人間がそうした危険を回避するために預言者たちが贈ってくれたのは、神の教えに他なりません。イスラムの聖典コーランのように、そこに書かれた真実を実践すれば、人間の内面に大きな力と自由を与えてくれます。ここでは、イラン・イスラム革命最高指導者ハーメネイー師のコーラン解説を見ていきましょう。
コーランのアル・ハディード(鉄)章第20節には、次のようにある。
「あなたがたの現世の生活は遊び戯れに過ぎず、また虚飾と、たがいの間の誇示であり,財産と子女の張り合いに過ぎないことを知れ。(現世の生活を)例えれば慈雨のようなもので、(作物は)成長して不信心者(農夫)を喜ばせる。やがてそれは枯れて黄色に変り、次いで粉々になり果てるのをあなたがたは見るであろう。だが来世においては(不義の徒に)厳しい懲罰があり、また(正義の徒には)アッラーから寛容と善賞を授かろう。本当に現世の生活は、虚しい欺時の享楽に過ぎない」
この節は、我々の人生についての真実を明らかにしてくれる。
来世のない現世は、すべて見栄の張り合いと物欲である。それは、子供だましに過ぎず、何の役に立つかもわからない。すべてが虚しく、ただ虚飾だけがある。我々に本当に必要なものは満たされず、名声の取り合いだけであり、実際には何の利益もない。目的もなく、ただ物質的財産を増やすだけの競争である。
この節が語るのは次のようなことである。
人間は子供のうちは遊んでいる。思春期は無為に過ごし、青年期はこの世の装飾に目を奪われる。老年期になっても名声や財産をかき集めるのに必死だ。

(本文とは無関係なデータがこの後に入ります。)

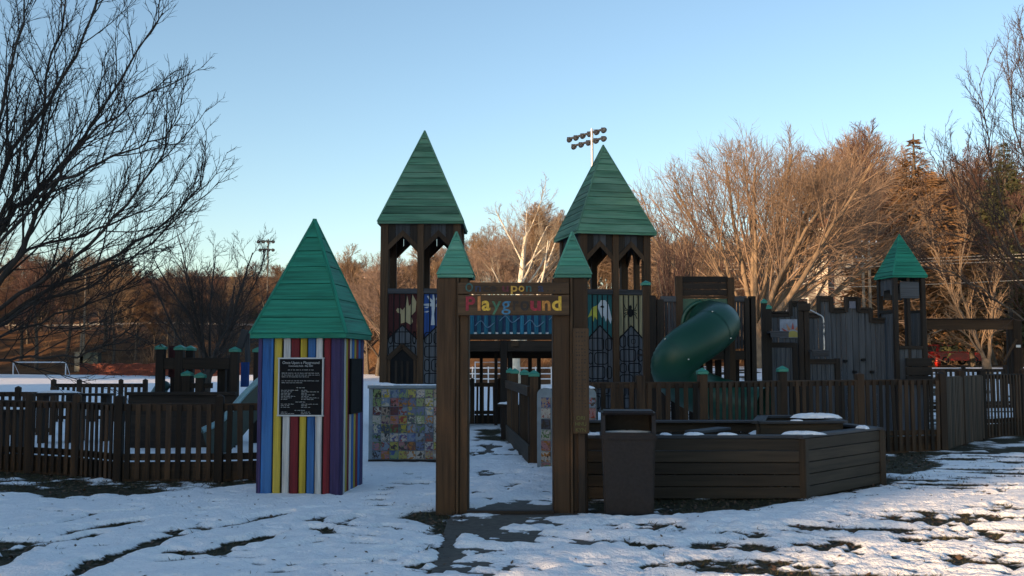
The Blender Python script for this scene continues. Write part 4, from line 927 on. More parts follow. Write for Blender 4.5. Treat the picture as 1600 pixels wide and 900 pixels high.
def m_spider(o, xa, xb, y, zb, zt):
    cx, cz = .48, .42; wx = xb-xa; wz = zt-zb
    def el(cx, cz, rx, rz): blob(o, BLACK, [(cx+rx*math.cos(t), cz+rz*math.sin(t)) for t in np.linspace(0, 6.283, 16, endpoint=False)], xa, xb, zb, zt, y-.001)
    el(cx, cz, .12, .14); el(cx, cz+.18, .06, .07)
    for sg in (-1, 1):
        for k, (dz, ez) in enumerate(((.14, .30), (.08, .10), (.0, -.04), (-.06, -.20))):
            p0 = (xa+wx*(cx+sg*.08), zb+wz*(cz+dz*.6)); p1 = (xa+wx*(cx+sg*.2), zb+wz*(cz+dz)); p2 = (xa+wx*(cx+sg*.27), zb+wz*(cz+ez))
            for p, q in ((p0, p1), (p1, p2)): beam('painted_leg', BLACK, o, (p[0], y-.003, p[1]), (q[0], y-.003, q[1]), .006, .018)
tower('tall left castle tower with one straight-on green roof and a painted beast and white tree', -2.19, 25.35, 0, 1.92, 2.05, 4.9, 7.33, (('maroon', m_beast), ('muralblue', m_tree)), 5, True)
tower('tall right castle tower turned slightly with painted eagle and spider panels', 2.31, 25.6, math.radians(13.5), 1.80, 2.02, 4.68, 7.02, (('muralteal', m_bird), ('cream', m_spider)), 15, False)
def bird_board():   # dark board poking out behind the left tower's eave
    o = thing('t', '', ''); bpy.data.objects.remove(o)
bird_board()
def bridge():
    Y = 24.9; o = thing('castle_bridge', 'raised timber bridge with blue and teal slats between the two tall towers', 'bridge', (.2, Y, 0))
    x0, x1 = -1.24-.2, 1.55-.2
    zf = PZ(522, Y); zr = PZ(484, Y)
    n = 16
    for i in range(n):
        x = x0+(x1-x0)*(i+.5)/n; box('slat', 'bridgeblue', o, (x, 0, (zf+zr)/2+.02), (.10, .03, zr-zf+.05))
    bx2('back_panel', plain('mural_blue_board', (.02,.06,.16), .7, .3), o, x0, x1, .07, .09, zf+.002, zr)
    V = []
    for q, (xa, za) in enumerate(((-1.1, .2), (-.5, .32), (.1, .22), (.7, .34))):
        pts = smooth_path([(xa, -.02, zf+za), (xa+.15, -.02, zf+za+.12), (xa+.3, -.02, zf+za-.04), (xa+.48, -.02, zf+za+.08)], 14)
        put('painted_swirl', tube_mesh('painted_swirl', pts, .012, plain('pale_blue_paint', (.12,.22,.34), .7, .2), 5), o)
    bx2('top_rail', 'dark', o, x0, x1, -.05, .06, zr+.02, zr+.12); bx2('snow_cap', SNOWM, o, x0, x1, .0, .16, zf+.0, zf+.04) if False else None
    for i in range(6): put('snow_cap', snow_lump(.24, .022, .05, 30+i), o, (x0+.25+.46*i, .043, zf+.01))
    bx2('floor_beam', 'dark', o, x0, x1, -.06, .06, zf-.14, zf-.0); bx2('floor_beam', 'dark', o, x0, x1, -.02, .08, zf-.42, zf-.16)
    bx2('number_plate', 'sign', o, PX(800, Y)-.2-.02, PX(800, Y)-.2+.16, -.07, -.055, zf-.30, zf-.18)
    bx2('deck', 'dark', o, x0, x1, .12, 1.9, zf-.1, zf-.03); bx2('back_rail', 'dark', o, x0, x1, 1.9, 1.96, zf+.5, zf+.62)
    bx2('back_beam', 'dark', o, x0, x1, 1.9, 2.0, zf-.42, zf-.12); bx2('cross_beam', 'dark', o, x0, x1, 1.6, 1.7, PZ(560, 26.5), PZ(547, 26.5))
    for px, yy, w_ in ((787, 0, .17), (797, .3, .12), (775, .6, .08), (828, 1.7, .10), (842, 1.7, .10), (752, 1.8, .08)):
        x = PX(px, Y+yy)-.2; bx2('post', 'dark', o, x-w_/2, x+w_/2, yy-.07, yy+.07, -.1, zf-.15)
bridge()
# ------------------------------------------------------------------ slide platform, spiral slide
def slide_platform():
    Y = 21.2; x = PX(1100, Y); o = thing('slide_platform', 'dark timber play platform with tall head board behind the spiral slide', 'play platform', (x, Y, 0))
    def X_(px): return PX(px, Y)-x
    def Z_(py): return PZ(py, Y)
    for px, py, m_ in ((1062, 432, 'brown'), (1143, 434, 'brown'), (1010, 447, 'brown'), (1020, 462, 'dark'), (1176, 463, 'dark'), (1032, 468, 'dark'), (1169, 466, 'dark')):
        bx2('post', m_, o, X_(px)-.07, X_(px)+.07, -.07, .07, -.1, Z_(py))
    cap(o, (X_(1010), 0), Z_(446), .16)
    for i in range(3): bx2('head_board', 'dark', o, X_(1067), X_(1138), -.03, .02, Z_(462)+.135*i, Z_(462)+.135*i+.13)
    bx2('head_rail', 'brown', o, X_(1066), X_(1139), -.06, .03, Z_(466), Z_(462)-.01)
    bx2('slide_panel', plain('green_plastic_panel', (.012,.075,.045), .4, .2), o, X_(1067), X_(1138), -.02, .03, Z_(560), Z_(466)-.01)
    gm = plain('green_plastic_panel', (.012,.075,.045))
    ringp = [(X_(1102)+.47*math.cos(t), -.045, Z_(507)+.47*math.sin(t)) for t in np.linspace(0, 2*math.pi, 33)]
    put('slide_collar', tube_mesh('slide_collar', ringp, .05, gm, 8), o)
    for pa, pb, n in ((1034, 1059, 5), (1147, 1167, 4)):
        for i in range(n):
            xa, xb = X_(pa+(pb-pa)*i/n)+.006, X_(pa+(pb-pa)*(i+1)/n)-.006; bx2('panel_board', 'greywood', o, xa, xb, -.02, .01, Z_(545), Z_(472))
        bx2('panel_rail', 'greywood', o, X_(pa)-.01, X_(pb)+.01, -.06, .04, Z_(472), Z_(463))
    bx2('floor_beam', 'dark', o, X_(1015), X_(1180), -.05, .07, Z_(562), Z_(548)); bx2('deck', 'dark', o, X_(1015), X_(1180), .08, 2.0, Z_(556), Z_(552))
    for i in range(11):
        xx = X_(1020+14.5*i); bx2('lower_board', 'dark', o, xx-.07, xx+.07, .9, .93, 0, Z_(562))
    for xx in (X_(1040), X_(1170)): bx2('rear_post', 'dark', o, xx-.07, xx+.07, 1.9, 2.04, -.1, Z_(480))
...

この世は遊びに過ぎない。遊びには、のめり込まないようにしなければならない。上手くいっているからといって傲慢にならず、上手くいかなくても失望する必要はない。
コーランはこの世が遊びであることを強調している。しかし、この世には落とし穴もある。例えば、日々の娯楽、常に鏡の前に立って自分の顔を眺めたり、日々異なる流行を追いかけたり… あるいは名声を追い求め、飽くなき物欲に溺れる。